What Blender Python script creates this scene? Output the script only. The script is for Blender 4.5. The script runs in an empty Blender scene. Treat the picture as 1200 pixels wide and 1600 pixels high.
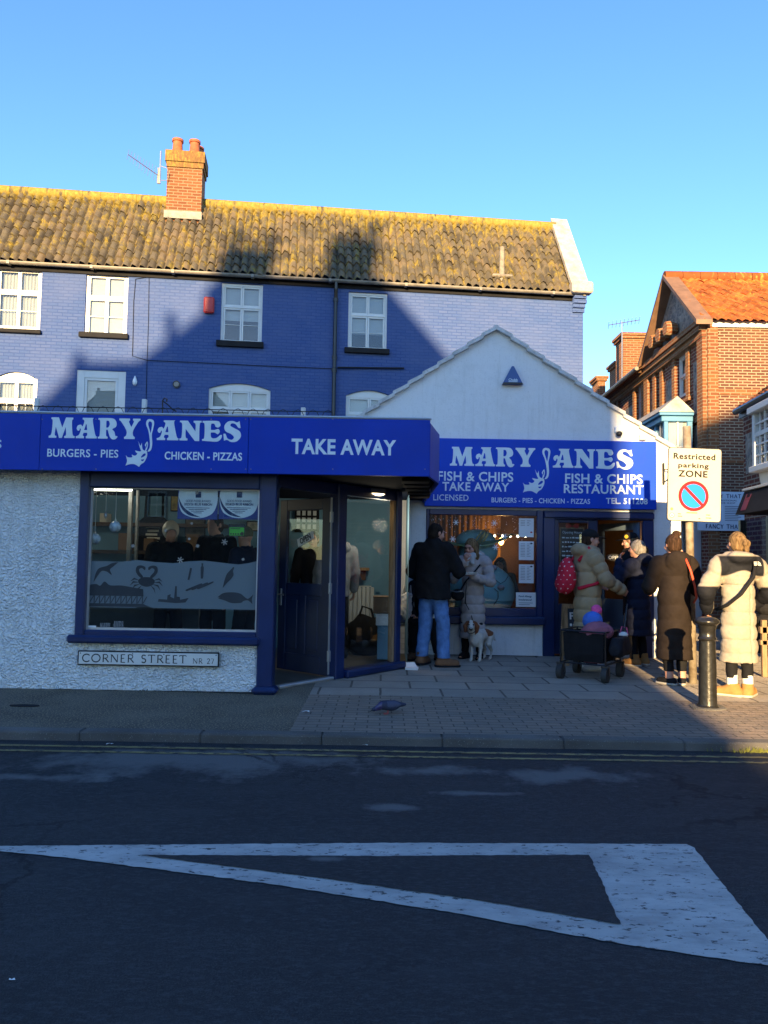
import bpy, bmesh, math, random
import numpy as np
from mathutils import Matrix, Vector

random.seed(7)
rng = np.random.default_rng(7)
SC = bpy.context.scene
COL = SC.collection
R = math.radians

# ------------------------------------------------------------------ camera, sky, sun, exposure
CAM_LOC = Vector((0.0, 0.0, 1.45))
PITCH = math.atan(0.060)
ROLL = 0.0165
FPX = 1200.0
cam_data = bpy.data.cameras.new('camera')
cam_data.sensor_fit = 'VERTICAL'
cam_data.sensor_height = 36.0
cam_data.lens = 36.0 * FPX / 1600.0
cam_data.clip_start = 0.05
cam_data.clip_end = 2000.0
cam = bpy.data.objects.new('camera', cam_data)
CAM_R = Matrix.Rotation(math.pi / 2 + PITCH, 3, 'X') @ Matrix.Rotation(ROLL, 3, 'Z')
cam.matrix_world = Matrix.Translation(CAM_LOC) @ CAM_R.to_4x4()
COL.objects.link(cam)
SC.camera = cam

SUN_EL = R(10.5)
SUN_DX = 0.13                       # the light travels along (+SUN_DX, +1, -tan el)
world = bpy.data.worlds.new('World')
SC.world = world
world.use_nodes = True
wn = world.node_tree
wn.nodes.clear()
w_out = wn.nodes.new('ShaderNodeOutputWorld')
w_bg = wn.nodes.new('ShaderNodeBackground')
w_sky = wn.nodes.new('ShaderNodeTexSky')
w_sky.sky_type = 'NISHITA'
w_sky.sun_disc = False
w_sky.sun_elevation = SUN_EL
w_sky.sun_rotation = math.pi + math.atan(SUN_DX)
w_sky.altitude = 0.0
w_sky.air_density = 1.0
w_sky.dust_density = 0.1
w_sky.ozone_density = 3.0
w_bg.inputs['Strength'].default_value = 0.15
w_hs = wn.nodes.new('ShaderNodeHueSaturation')
w_hs.inputs['Saturation'].default_value = 1.13
w_hs.inputs['Hue'].default_value = .512
wn.links.new(w_sky.outputs['Color'], w_hs.inputs['Color'])
wn.links.new(w_hs.outputs['Color'], w_bg.inputs['Color'])
wn.links.new(w_bg.outputs['Background'], w_out.inputs['Surface'])

sun_d = bpy.data.lights.new('sun', 'SUN')
sun_d.energy = 5.0
sun_d.angle = R(0.5)
sun_d.color = (1.0, 0.70, 0.34)
sun = bpy.data.objects.new('sun', sun_d)
sun.rotation_euler = Vector((SUN_DX, 1.0, -math.tan(SUN_EL) * math.hypot(1, SUN_DX))).to_track_quat('-Z', 'Y').to_euler()
sun.location = (-3, -30, 20)
COL.objects.link(sun)

SC.view_settings.view_transform = 'Standard'
SC.view_settings.look = 'None'
SC.view_settings.exposure = 1.7
SC.view_settings.gamma = 1.0
SC.view_settings.use_curve_mapping = False

# ------------------------------------------------------------------ survey helpers: where a sighted point lies on a known plane
def ray(x, y):
    return CAM_R @ Vector(((x - 600) / FPX, -(y - 800) / FPX, -1.0))

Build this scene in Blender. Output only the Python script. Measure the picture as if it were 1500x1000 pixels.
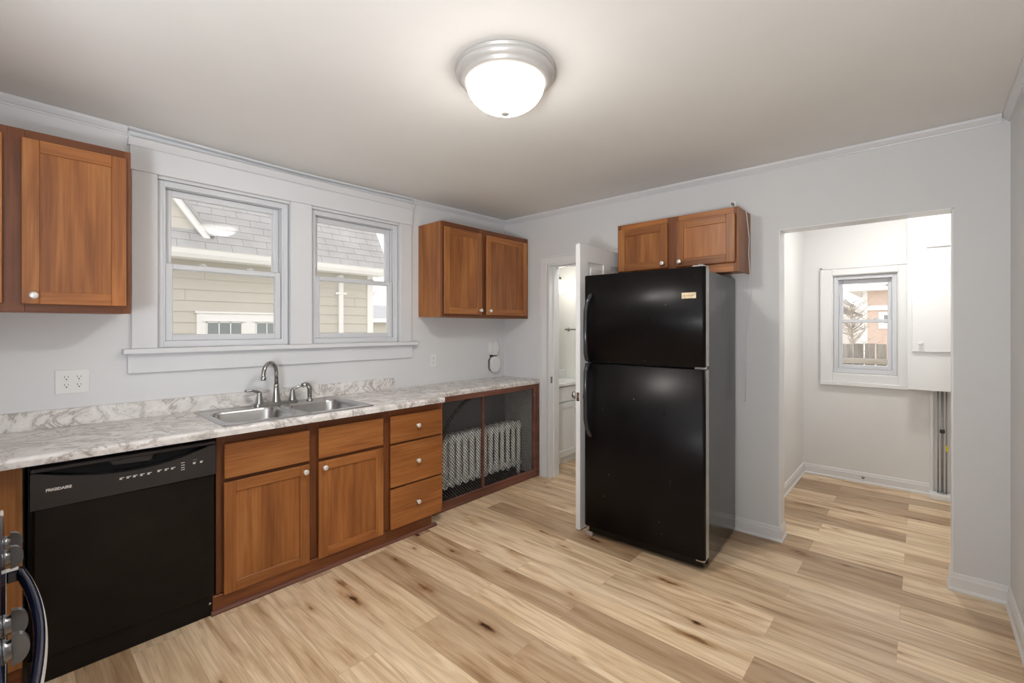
import bpy, bmesh, math, random
from mathutils import Vector, Matrix
random.seed(7)
for o in list(bpy.data.objects): bpy.data.objects.remove(o)
S = bpy.context.scene
COL = S.collection
PI = math.pi
# ------------------------------------------------------------------ camera, sky, exposure
cam = bpy.data.cameras.new('camera'); camo = bpy.data.objects.new('camera', cam); COL.objects.link(camo)
cam.sensor_width = 36; cam.lens = 16.008; cam.shift_y = -19.7 / 1500; cam.clip_start = 0.02; cam.clip_end = 500
camo.location = (0, 0, 1.401)
camo.rotation_euler = (PI / 2, 0, math.radians(47.95))       # looks to the far corner
camo.rotation_euler[2] = math.radians(90 - 47.95)
S.camera = camo
S.view_settings.view_transform = 'Standard'; S.view_settings.look = 'None'
S.view_settings.gamma = 1; S.view_settings.exposure = 0.34; S.view_settings.use_curve_mapping = False
W = bpy.data.worlds.new('sky'); S.world = W; W.use_nodes = True
W.node_tree.nodes['Background'].inputs[0].default_value = (1.0, 0.97, 0.93, 1)
W.node_tree.nodes['Background'].inputs[1].default_value = 1.42
def area_light(name, loc, rot, size, power, color):
    la = bpy.data.lights.new(name, 'AREA'); la.shape = 'DISK'; la.size = size; la.energy = power; la.color = color
    ob = bpy.data.objects.new(name, la); COL.objects.link(ob); ob.location = loc; ob.rotation_euler = rot; return ob
# added unseen fill light, aimed up at the ceiling behind the camera
area_light('bounce_fill', (.06, -1.10, .95), Vector((-.22, .22, .95)).to_track_quat('-Z', 'Y').to_euler(), .6, 72, (.93, .97, 1.0))
LAMP_STRENGTH = 104.0
LAMP_COLOR = (1.0, 0.955, 0.89, 1)
ALCOVE_STRENGTH = 122.0
BATH_STRENGTH = 7.0
# ------------------------------------------------------------------ room numbers (metres, camera stands at x=0 y=0)
XW = -3.165      # sink wall
YB = 3.40        # back wall
XR = 0.33        # right wall
YF = -0.66       # stove wall, left of the camera
YE = -2.70       # far end of the room behind the camera
ZC = 2.49        # ceiling
WT = 0.13        # partition thickness
YA = 5.20        # alcove back wall
XA0, XA1 = -0.865, 0.46
ZA = 2.46
YBA = 4.22       # bathroom far wall
# ------------------------------------------------------------------ materials
def newmat(name):
    m = bpy.data.materials.new(name); m.use_nodes = True
    return m, m.node_tree, m.node_tree.nodes['Principled BSDF']
def N(nt, t, **kw):
    n = nt.nodes.new(t)
    for k, v in kw.items(): setattr(n, k, v)
    return n
def L(nt, a, b): nt.links.new(a, b)
def ramp(nt, stops, interp='LINEAR'):
    r = N(nt, 'ShaderNodeValToRGB'); cr = r.color_ramp; cr.interpolation = interp
    while len(cr.elements) < len(stops): cr.elements.new(0.5)
    for e, (p, c) in zip(cr.elements, stops):
        e.position = p; e.color = (*c, 1) if len(c) == 3 else c
    return r
def coords(nt, scale=(1, 1, 1), rot=(0, 0, 0), rnd=0.0):
    tc = N(nt, 'ShaderNodeTexCoord'); mp = N(nt, 'ShaderNodeMapping')
    mp.inputs['Scale'].default_value = scale; mp.inputs['Rotation'].default_value = rot
    if rnd:
        oi = N(nt, 'ShaderNodeObjectInfo'); mu = N(nt, 'ShaderNodeVectorMath', operation='SCALE')
        cb = N(nt, 'ShaderNodeCombineXYZ')
        for i in range(3): L(nt, oi.outputs['Random'], cb.inputs[i])
        mu.inputs['Scale'].default_value = rnd; L(nt, cb.outputs[0], mu.inputs[0])
        ad = N(nt, 'ShaderNodeVectorMath', operation='ADD'); L(nt, tc.outputs['Object'], ad.inputs[0]); L(nt, mu.outputs[0], ad.inputs[1])
        L(nt, ad.outputs[0], mp.inputs[0])
    else: L(nt, tc.outputs['Object'], mp.inputs[0])
    return mp.outputs[0]
def noise(nt, vec, scale, detail=3, rough=.55, dist=0):
    n = N(nt, 'ShaderNodeTexNoise'); n.inputs['Scale'].default_value = scale; n.inputs['Detail'].default_value = detail
    n.inputs['Roughness'].default_value = rough; n.inputs['Distortion'].default_value = dist; L(nt, vec, n.inputs['Vector'])
    return n
def bump(nt, b, src, strength, dist=.002):
    bp = N(nt, 'ShaderNodeBump'); bp.inputs['Strength'].default_value = strength; bp.inputs['Distance'].default_value = dist
    L(nt, src, bp.inputs['Height']); L(nt, bp.outputs[0], b.inputs['Normal'])
def plain(name, c, rough=.5, metal=0, var=.05, vscale=4, bmp=0, bscale=120, spec=.5, coat=0):
    m, nt, b = newmat(name)
    v = coords(nt)
    n = noise(nt, v, vscale, 4)
    lo = tuple(x * (1 - var) for x in c); hi = tuple(min(1, x * (1 + var)) for x in c)
    r = ramp(nt, [(.3, lo), (.7, hi)]); L(nt, n.outputs['Fac'], r.inputs[0]); L(nt, r.outputs[0], b.inputs['Base Color'])
    b.inputs['Roughness'].default_value = rough; b.inputs['Metallic'].default_value = metal
    b.inputs['Specular IOR Level'].default_value = spec; b.inputs['Coat Weight'].default_value = coat
    if bmp:
        n2 = noise(nt, v, bscale, 2); bump(nt, b, n2.outputs['Fac'], bmp)
    return m
def mixc(nt, a, b, fac, mode='MIX'):
    x = N(nt, 'ShaderNodeMix', data_type='RGBA', blend_type=mode)
    for s, i in ((a, 6), (b, 7)):
        if isinstance(s, tuple): x.inputs[i].default_value = (*s, 1)
        else: L(nt, s, x.inputs[i])
    if isinstance(fac, (int, float)): x.inputs[0].default_value = fac
    else: L(nt, fac, x.inputs[0])
    return x.outputs[2]
def wood(name, axis, dark, mid, light, rough=.38):
    m, nt, b = newmat(name)
    sc = [7, 7, 7]; sc[axis] = .7
    v = coords(nt, tuple(sc), rnd=9.0)
    n = noise(nt, v, 1.6, 5, .55, 1.1)
    r = ramp(nt, [(.20, dark), (.5, mid), (.82, light)]); L(nt, n.outputs['Fac'], r.inputs[0])
    sc2 = [90, 90, 90]; sc2[axis] = 2.5
    v2 = coords(nt, tuple(sc2), rnd=5.0); n2 = noise(nt, v2, 1.0, 3, .6)
    r2 = ramp(nt, [(.35, (.80, .78, .76)), (.62, (1.06, 1.06, 1.06))]); L(nt, n2.outputs['Fac'], r2.inputs[0])
    col = mixc(nt, r.outputs[0], r2.outputs[0], 1.0, 'MULTIPLY')
    sc3 = [3.6, 3.6, 3.6]; sc3[axis] = .9
    n3 = noise(nt, coords(nt, tuple(sc3), (.25, .2, .15), rnd=7.0), 1.2, 2, .5, .6); r3 = ramp(nt, [(.40, (.88, .86, .84)), (.50, (1, 1, 1)), (.60, (1.09, 1.11, 1.12))]); L(nt, n3.outputs['Fac'], r3.inputs[0])
    col = mixc(nt, col, r3.outputs[0], 1.0, 'MULTIPLY')
    oi = N(nt, 'ShaderNodeObjectInfo'); mr = N(nt, 'ShaderNodeMapRange'); mr.inputs['To Min'].default_value = .86; mr.inputs['To Max'].default_value = 1.12
    L(nt, oi.outputs['Random'], mr.inputs[0])
    hs = N(nt, 'ShaderNodeHueSaturation'); L(nt, mr.outputs[0], hs.inputs['Value']); L(nt, col, hs.inputs['Color'])
    L(nt, hs.outputs[0], b.inputs['Base Color'])
    b.inputs['Roughness'].default_value = rough; b.inputs['Specular IOR Level'].default_value = .45
    bump(nt, b, n2.outputs['Fac'], .06)
    return m
CH = ((.215, .068, .018), (.360, .130, .034), (.490, .208, .064))
M = {}
M['wood_z'] = wood('cherry wood upright grain', 2, *CH)
M['wood_y'] = wood('cherry wood level grain', 1, *CH)
M['wood_x'] = wood('cherry wood cross grain', 0, *CH)
CF = ((.115, .034, .011), (.180, .056, .017), (.250, .085, .027))
M['frame_z'] = wood('cherry frame upright grain', 2, *CF)
M['frame_y'] = wood('cherry frame level grain', 1, *CF)
M['raw_x'] = wood('honey wood filler', 2, (.30, .12, .035), (.40, .17, .055), (.46, .21, .075))
M['mahog'] = wood('mahogany moulding', 1, (.105, .036, .022), (.165, .062, .040), (.23, .095, .064), .35)
M['wall'] = plain('grey wall paint', (.70, .705, .715), .55, var=.012, vscale=1.5, bmp=.05, bscale=160, spec=.3)
M['ceil'] = plain('flat ceiling paint', (.80, .79, .77), .8, var=.03, vscale=1.2, bmp=.08, bscale=90, spec=.15)
M['trimw'] = plain('white gloss trim paint', (.77, .77, .775), .32, var=.012, vscale=3, spec=.4)
M['casing'] = plain('pale grey casing paint', (.70, .705, .725), .35, var=.012, vscale=3, spec=.4)
M['alcw'] = plain('white alcove paint', (.78, .775, .76), .5, var=.012, vscale=2, spec=.3)
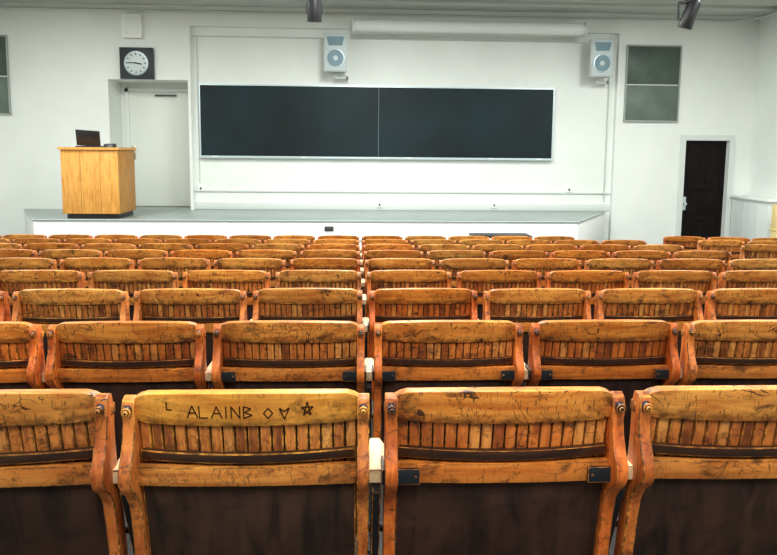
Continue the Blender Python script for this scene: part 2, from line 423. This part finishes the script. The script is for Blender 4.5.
# windows (frosted, two panes)
def window(name,x0,x1,z0,z1,y):
    b=MB(); f=.025
    b.box(x0-f,x0,y-.04,y-.001,z0-f,z1+f,M_wframe); b.box(x1,x1+f,y-.04,y-.001,z0-f,z1+f,M_wframe)
    b.box(x0,x1,y-.04,y-.001,z1,z1+f,M_wframe); b.box(x0-f,x1+f,y-.05,y-.001,z0-f,z0,M_wframe)
    zm=(z0+z1)/2-.01
    b.box(x0,x1,y-.015,y-.001,zm,z1,M_glassd); b.box(x0,x1,y-.02,y-.001,z0,zm-.02,M_glass); b.box(x0,x1,y-.035,y-.001,zm-.02,zm+.0,M_trim)
    b.obj(name,.003)
window('window_1',4.90,5.87,CZ+.60,CZ+1.93,YF)
window('window_2',-6.85,-6.10,CZ+.60,CZ+1.92,YF)

# ---------------------------------------------------------------- lectern
b=MB(); z=SZ
lx0,lx1,ly0,ly1=-4.52,-3.66,10.62,11.40
b.box(lx0+.05,lx1-.04,ly0+.04,ly1-.03,z,z+.08,M_black)
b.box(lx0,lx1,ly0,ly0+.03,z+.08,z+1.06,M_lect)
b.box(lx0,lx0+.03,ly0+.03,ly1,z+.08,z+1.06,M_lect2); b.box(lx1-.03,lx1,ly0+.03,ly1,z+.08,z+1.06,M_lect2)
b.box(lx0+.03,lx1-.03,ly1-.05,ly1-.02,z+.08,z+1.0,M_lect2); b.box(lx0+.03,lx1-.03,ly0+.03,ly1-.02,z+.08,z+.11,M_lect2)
b.box(lx0-.03,lx1+.03,ly0-.03,ly1+.02,z+1.06,z+1.10,M_lect)
for x in (lx0+.29,lx0+.585): b.box(x-.003,x+.003,ly0-.002,ly0+.001,z+.09,z+1.05,M_lect2)
b.obj('lectern',.005)
b=MB(); lz=z+1.101
b.box(-4.38,-3.98,10.84,11.10,lz,lz+.02,M_black)
R=Matrix.Translation((-4.18,10.86,lz+.02))@Matrix.Rotation(math.radians(18),4,'X')@Matrix.Rotation(math.radians(4),4,'Y')
b.box(-.18,.18,-.008,.008,0,.25,M_black,R); b.box(-.04,.04,-.010,-.008,.12,.15,M_bolt,R)
b.obj('laptop',.004)
b=MB(); b.prism([(10.83,lz),(11.0,lz),(10.98,lz+.06),(10.86,lz+.05)],-3.95,-3.80,'x',M_black); b.obj('desk_phone',.004)

# radiator cover right, side desk, small table
b=MB()
b.box(7.00,7.31,11.2,12.33,0,CZ-.80,M_cab); b.box(6.96,7.315,11.15,12.335,CZ-.80,CZ-.76,M_white)
for y in (11.55,11.95): b.box(6.99,7.002,y-.004,y+.004,.05,CZ-.85,M_seam)
b.obj('radiator_cover',.004)
b=MB(); u=.33
b.box(6.40+u,6.85+u,10.2,10.7,.72,.76,M_yel); b.box(6.41+u,6.43+u,10.22,10.68,0,.72,M_yel); b.box(6.82+u,6.84+u,10.22,10.68,0,.72,M_yel); b.box(6.43+u,6.82+u,10.66,10.68,.1,.72,M_yel); b.box(6.41+u,6.84+u,10.45,10.68,.76,1.15,M_yel)
b.obj('side_desk',.006)
b=MB(); tx,ty=2.05,9.55
b.box(tx-.42,tx+.42,ty-.2,ty+.2,.75,.78,M_black)
for sx in (-.36,.36):
    for sy in (-.15,.15): b.cyl((tx+sx,ty+sy,0),(tx+sx,ty+sy,.75),.014,.014,M_bolt,10)
b.obj('folding_table',.003)

# hanging spotlights
def spot(x,y,zb,tilt,ry=0):
    b=MB()
    b.cyl((0,0,.24),(0,0,ZC-zb-.001),.018,.018,M_black,12)
    b.box(-.08,.08,-.02,.02,.22,.25,M_black)
    for s in (-1,1): b.box(.078*s-.004,.078*s+.004,-.02,.02,.06,.24,M_black)
    R=Matrix.Rotation(ry,4,'Y')@Matrix.Rotation(tilt,4,'X')
    def T(p): return R@Vector(p)
    b.cyl(T((0,0,-.02)),T((0,0,.24)),.074,.066,M_black,24); b.cyl(T((0,0,.24)),T((0,0,.27)),.066,.035,M_black,24)
    b.obj('hanging_spotlight',.002,loc=(x,y,zb))
spot(-.43,7,CZ+1.30,.1); spot(3.36,7,CZ+1.30,.2,.25)

# ceiling luminaires
def lum(x,y,power):
    b=MB(); b.box(-.32,.32,-.95,.95,-.08,-.001,M_trim); b.box(-.28,.28,-.91,.91,-.088,-.079,M_lamp)
    o=b.obj('ceiling_light_fixture',.004,loc=(x,y,ZC))
    L=bpy.data.lights.new('tube_light','AREA'); L.shape='RECTANGLE'; L.size=.55; L.size_y=1.8; L.energy=power; L.color=(.975,1,.965)
    lo=bpy.data.objects.new('tube_light',L); lo.location=(0,0,-.1); lo.parent=o; sc.collection.objects.link(lo)
for y,p in ((-1.2,135),(2.2,110),(5.6,120),(8.7,175)):
    for x,q in ((-4.4,.75),(0.2,1.25),(4.6,.85)): lum(x,y,p*q)

w=bpy.data.worlds.new('world'); sc.world=w; w.use_nodes=True
w.node_tree.nodes['Background'].inputs[0].default_value=(.9,.95,1,1); w.node_tree.nodes['Background'].inputs[1].default_value=.3

# ---------------------------------------------------------------- camera
cd=bpy.data.cameras.new('camera'); cam=bpy.data.objects.new('camera',cd); sc.collection.objects.link(cam); sc.camera=cam
yaw,pitch,roll=math.radians(2.7),math.radians(6.5),0.009
Mx=Matrix.Rotation(-yaw,4,'Z')@Matrix.Rotation(math.radians(90)-pitch,4,'X')@Matrix.Rotation(roll,4,'Z')
cam.matrix_world=Matrix.Translation((0,0,CZ))@Mx
cd.sensor_width=36; cd.sensor_fit='HORIZONTAL'; cd.lens=678/777*36; cd.shift_y=-49/777; cd.clip_end=100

* * *

# [TASK DESCRIPTION]
Pull every line containing "scene" from the data.

# [OUTPUT]
What Blender Python script creates this scene? Output the script only. The script is for Blender 4.5. The script runs in an empty Blender scene. Treat the picture as 1200 pixels wide and 1600 pixels high.
SC = bpy.context.scene
Build this scene in Blender. Output only the Python script. Measure the picture as if it were 1500x1000 pixels.
S = bpy.context.scene
Continue the Blender Python script for this scene: part 2, from line 423. This part finishes the script. The script is for Blender 4.5.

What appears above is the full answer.